Gary Freeman, President & CEO
Neither the TSX Venture Exchange nor its Regulation Services Provider (as that term is defined in the policies of the TSX Venture Exchange) accept responsibility for the adequacy or accuracy of this release.
Forward-Looking Statement Cautions:
This press release contains certain "forward-looking statements" within the meaning of Canadian securities legislation, relating to, among other things, the use of proceeds from the private placement. Although the Company believes that such statements are reasonable, it can give no assurance that such expectations will prove to be correct. Forward-looking statements are statements that are not historical facts; they are generally, but not always, identified by the words "expects," "plans," "anticipates," "believes," "intends," "estimates," "projects," "aims," "potential," "goal," "objective," "prospective," and similar expressions, or that events or conditions "will," "would," "may," "can," "could" or "should" occur, or are those statements, which, by their nature, refer to future events.

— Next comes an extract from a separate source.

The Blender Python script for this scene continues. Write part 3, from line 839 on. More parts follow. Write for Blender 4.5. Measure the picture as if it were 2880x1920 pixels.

The Company cautions that forward-looking statements are based on the beliefs, estimates and opinions of the Company's management on the date the statements are made and they involve a number of risks and uncertainties. Consequently, there can be no assurances that such statements will prove to be accurate and actual results and future events could differ materially from those anticipated in such statements. Except to the extent required by applicable securities laws and the policies of the TSX Venture Exchange, the Company undertakes no obligation to update these forward-looking statements if management's beliefs, estimates or opinions, or other factors, should change. Factors that could cause future results to differ materially from those anticipated in these forward-looking statements include the possibility that the TSX Venture Exchange or the Company's shareholders will not approve the proposed share consolidation, and that the Company may not be able to raise sufficient additional capital to continue its business. The reader is urged to refer to the Company's reports, publicly available through the Canadian Securities Administrators' System for Electronic Document Analysis and Retrieval (SEDAR) at www.sedar.com for a more complete discussion of such risk factors and their potential effects.